Seminascosta in un lungo post che parla d’altro, Tim O’Reilly lascia cadere questa osservazione:
In questi anni passati a osservare gli alpha geeks, abbiamo concluso che molte rivoluzioni tecnologiche non cominciano con gli imprenditori, ma con degli hobbyisti che si divertono. Pensate ai fratelli Wright e agli altri che diedero inizio all’età del volo, all’Homebrew Computer Club che ha aiutato la nascita dell’industria dei personal computer, ai primi siti web costruiti senza aspettarsi di guadagnare alcunché, agli sviluppatori open source che hanno scritto codice, come ammette Linus Torvalds, “just for fun“. […]
All’inizio, la rivoluzione Maker sembrava semplicemente un mondo di eccentrici, che inventavano per il gusto di inventare, divertirsi, imparare: “tecnologia nel tuo tempo libero”, come ha scritto Dale Dougherty nella testata della rivista Make. Ma, come in altre e precedenti rivoluzioni tecnologiche, c’era un’opportunità di business in vista. Puntualissima, una nuova generazione di aziende sta emergendo da quello che sembrava un gruppo di hobbyisti che si divertiva.
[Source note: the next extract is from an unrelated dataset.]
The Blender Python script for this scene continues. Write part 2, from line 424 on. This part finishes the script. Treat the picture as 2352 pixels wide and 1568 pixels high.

Come tutte le rivoluzioni tecnologiche, anche questa ha un notevole potenziale di rimescolare le carte, e scompaginare le classifiche delle aziende – e dei territori – più competitivi. L’Italia, con la sua forte tradizione artigianale, ha per una volta qualche carta da giocare. I miei colleghi che si occupano di politiche pubbliche farebbero bene a cogliere l’occasione, non ne passano tante così. Per quanto mi riguarda, ho deciso che questo è un asse strategico su cui voglio lavorare nei prossimi anni. Promuovere il cambiamento è faticoso, che almeno ci sia da divertirsi.